Su Zifeng is very confident about the future performance Su Zifeng said, "Driven by the market demand for the Instinct series, EPYC, and Ryzen processors, AMD is well prepared for strong revenue growth in the second half of the year. The rapid development of generative AI is driving higher demand for computing power in various markets. As we integrate leading AI solutions across all business lines, this creates significant growth opportunities for us."

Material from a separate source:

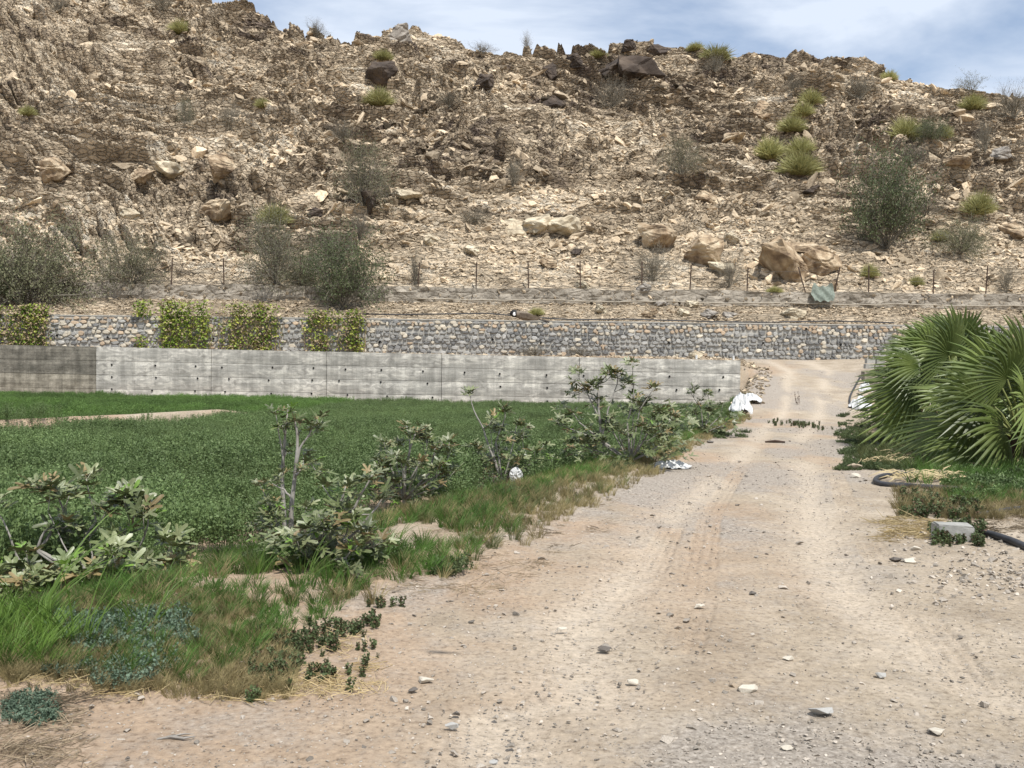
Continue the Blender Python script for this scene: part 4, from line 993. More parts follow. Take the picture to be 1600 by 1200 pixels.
# dry brush at the foot of the stone wall
for px, lb in ((835, 'dead brown brushwood at the foot of the stone wall, left heap'), (905, 'dead brown brushwood at the foot of the stone wall, right heap')):
    bush('bare', px, 551, 32, 15, lb, base=lambda a, b_: gpt(PY(a, b_, 51.0).x, 51.0), group='brushwood heaps', cat='brushwood')

# ------------------------------------------------------------------ alfalfa field
def alf_geo(seed, n=26, h=0.5, R=0.2):
    r = random.Random(seed); g = Geo()
    for i in range(n):
        a = r.uniform(0, 6.28); rad = R * math.sqrt(r.random()); p = Vector((math.cos(a) * rad, math.sin(a) * rad, 0))
        d = Vector((p.x * .8, p.y * .8, 1)).normalized(); hh = h * r.uniform(.7, 1.1)
        q = p.copy(); k = 9
        for s in range(k):
            q2 = q + (d + rvec(r) * .25).normalized() * hh / k
            if s % 2 == 0: ribbon(g, q, q2, .003, .003, d.cross(rvec(r)).normalized())
            if s > 2:
                for _ in range(3):
                    t = (rvec(r) + Vector((0, 0, .35))).normalized(); ln = r.uniform(.02, .036); sd2 = t.cross(rvec(r)).normalized() * ln * .42; a0 = q2 + t * .012
                    g.add([a0, a0 + t * ln * .55 + sd2, a0 + t * ln, a0 + t * ln * .55 - sd2], [(0, 1, 2, 3)])
            q = q2
    return g
ALF = [alf_geo(40 + i) for i in range(5)]
def area_pts(n, y0, y1, u0, u1, cond):
    y = np.sqrt(rng.uniform(y0 ** 2, y1 ** 2, n)); x = rng.uniform(u0, u1, n) * y
    m = cond(x, y); return x[m], y[m]
bund_y = lambda x: 23 + 2 * np.clip(x + 12.3, -3, 9)
def field_main(x, y):
    dl = xL(y) - x
    return (dl > vw(y) * 1.06 + 0.3 * (fbm(x, y, 8, 2) - .5)) & (y < wallY(x) - 0.5) & ~((np.abs(y - bund_y(x)) < 0.45 + 2.6 * (fbm(x * .8, y, 81, 2) - .5)) & (x < -7.6)) & ~((y > bund_y(x)) & (x < -7.6))
x, y = area_pts(21000, 6.0, 50.5, -0.66, 0.26, field_main)
m = y > 7.5 ; FB = [(G(a_, b_), r_) for a_, b_, r_ in ((150, 925, .7), (452, 855, .35), (500, 880, .45), (632, 800, .5), (785, 757, .5), (985, 722, .8), (905, 716, .5), (1100, 676, .7))]
for q_, r_ in FB: m &= ~((np.abs(x - q_.x) < r_) & (y < q_.y + .25) & (y > q_.y - 1.5))
x = x[m]; y = y[m]
scl = rng.uniform(.7, 1.15, len(x)) * np.interp(y, [5, 12, 30, 45], [1.0, .95, .68, .6]) * (0.55 + 0.9 * fbm(x * .7, y * .7, 83, 3))
scatter('alfalfa_field', ALF, [M['alfalfa']], np.stack([x, y, gz(x, y) - .02], -1), np.stack([rng.normal(0, .12, len(x)), rng.normal(0, .12, len(x)), rng.uniform(0, 6.28, len(x))], -1), scl,
        np.clip(0.25 + 0.5 * fbm(x * .22, y * .22, 84, 3) + rng.normal(0, .12, len(x)), 0, 1), 'dense deep green alfalfa crop filling the field below the wall', 'crop')
x, y = area_pts(16000, 24, 52, -0.68, -0.05, lambda x, y: (x < -7.6) & (y > bund_y(x) + .8 + 2.6 * (fbm(x, y, 86, 2) - .5)) & (y < wallY(x) - 1.1 + .8 * (fbm(x * .6, y * .1, 88, 2) - .5)))
scatter('alfalfa_strip', ALF, [M['alfalfa_far']], np.stack([x, y, gz(x, y) - .02], -1), np.stack([np.zeros(len(x)), np.zeros(len(x)), rng.uniform(0, 6.28, len(x))], -1), rng.uniform(.4, .8, len(x)) * (.5 + fbm(x * .9, y * .9, 183, 3)),
        np.clip(.5 + 1.6 * (fbm(x * .35, y * .35, 184, 3) - .5) + rng.normal(0, .15, len(x)), 0, 1), 'brighter green strip of crop between the soil bund and the wall', 'crop')

# ------------------------------------------------------------------ grasses on the verges
def grass_geo(seed, n=34, h=0.22, R=0.07, wd=0.0035, lean=.5, bend=.5, mi=0, segs_=3):
    r = random.Random(seed); g = Geo()
    for i in range(n):
        a = r.uniform(0, 6.28); rad = R * math.sqrt(r.random()); q = Vector((math.cos(a) * rad, math.sin(a) * rad, -.01))
        d = Vector((math.cos(a) * lean * r.random(), math.sin(a) * lean * r.random(), 1)).normalized(); hh = h * r.uniform(.5, 1.15)
        s = d.cross(Vector((math.cos(a + 1), math.sin(a + 1), .1))).normalized(); w_ = wd * r.uniform(.7, 1.3)
        bd = Vector((math.cos(a) + r.uniform(-.5, .5), math.sin(a) + r.uniform(-.5, .5), -.7)) * bend
        for k in range(segs_):
            q2 = q + d * hh / segs_; t0 = 1 - k / segs_ * .6; t1 = 1 - (k + 1) / segs_ * .6 if k < segs_ - 1 else .1
            ribbon(g, q, q2, w_ * t0, w_ * t1, s, mi); q = q2; d = (d + bd * .5).normalized()
    return g
def place(name, geos, mats, x, y, smin, smax, label, cat='grass', tone_s=.5, dz=0):
    n_ = len(x)
    return scatter(name, geos, mats, np.stack([x, y, gz(x, y) + dz], -1), np.stack([rng.normal(0, .1, n_), rng.normal(0, .1, n_), rng.uniform(0, 6.28, n_)], -1), rng.uniform(smin, smax, n_),
                   np.clip(fbm(x * .6, y * .6, 99, 3) + rng.normal(0, .2, n_), 0, 1), label, cat)
GR = [grass_geo(60 + i) for i in range(4)]
GRL = [grass_geo(70 + i, n=26, h=.42, R=.08, wd=.005, bend=.45) for i in range(4)]
DL = lambda x, y: xL(y) - x
edge = lambda x, y: 0.5 * (fbm(x * 1.3, y * 1.3, 111, 3) - .5)
bare = lambda x, y: (np.abs((x - xL(y)) / vw(y) + .62 + .1 * np.sin(y * 1.3)) < .10) & (fbm(x * .3, y * .55, 113, 2) > .52) & (y < 17)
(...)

Regarding Jean Hu's statement about "increased strategic investments in the AI field," Wall Street News reviewed AMD's recent developments and found that the company, in addition to maintaining normal technical iterations for GPUs and CPUs, is quietly expanding its "circle of friends" by building an industry ecosystem through the acquisition of software companies. The industry is well aware of the "blessing effect" of CUDA on NVIDIA's AI acceleration cards.
On July 10th, AMD announced that it would spend approximately $665 million (about RMB 4.817 billion) in cash to acquire the Finnish artificial intelligence startup Silo AI. This move aims to enhance AMD's AI chip capabilities and improve competitiveness with industry leader NVIDIA.
AMD stated that the acquisition of Silo AI will help improve the development and deployment of AI models, assist potential customers in using AMD chips to build complex AI models, and strengthen AMD's software development capabilities.
Silo AI focuses on end-to-end AI-driven solutions that help customers integrate this technology into their products and services.
The acquisition of Silo AI is the latest in AMD's many software initiatives. In 2023, AMD also acquired the AI software companies Mipsology and Nod.ai; in the past 12 months, AMD has invested over $125 million in more than a dozen AI companies.
In 2022, AMD acquired the FPGA giant Xilinx, engaging in direct competition with Intel's CPU+FPGA technology route with its CPU+GPU+FPGA model.
If given time, once AMD's software ecosystem takes shape, will NVIDIA, as the dominant player, continue to have its good days?